Jokowi, not allowed to seek re-election after two terms, leaves behind a legacy of policies that have helped the trillion-dollar G20 economy thrive: from massive infrastructure projects to social welfare programmes.

Yet, it's not all smooth sailing. Rule changes allowing Jokowi's son to run with Prabowo has sowed cabinet discontent and speculation that the widely-respected finance minister could quit.

Indonesian markets, which have been resilient in the face of global rate hikes, are rattled. The rupiah has slumped almost 2% so far this year.

5/ TAKE A BREAK

It may be time to take a break for Russia's central bank at its Feb. 16 meeting.

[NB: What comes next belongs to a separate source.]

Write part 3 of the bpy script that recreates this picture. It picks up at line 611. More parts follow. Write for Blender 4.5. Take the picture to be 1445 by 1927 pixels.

Policymakers have hiked rates by 850 bps to 16% since July to tackle inflation fanned by labour shortages, rouble weakness and high budget spending.

© Reuters. FILE PHOTO: Flags fly over the Federal Reserve Headquarters on a windy day in Washington, U.S., May 26, 2017. REUTERS/Kevin Lamarque/File Photo

With President Vladimir Putin seeking re-election in March, just over two years after the invasion of Ukraine unleashed sanctions and severed Russia from the global financial fabric, the central bank faces the daunting task of zapping inflation without adding to borrowing costs for consumers and businesses.

It is also at odds with the Kremlin over the benefit of extending capital controls that have supported the rouble since October and opposes a push for an extension, but will likely be overruled. Russian internet firm Yandex (NASDAQ:YNDX)'s Dutch holding company meanwhile just announced a $5.2-billion cash and shares deal to hand over Yandex's Russian business to domestic buyers.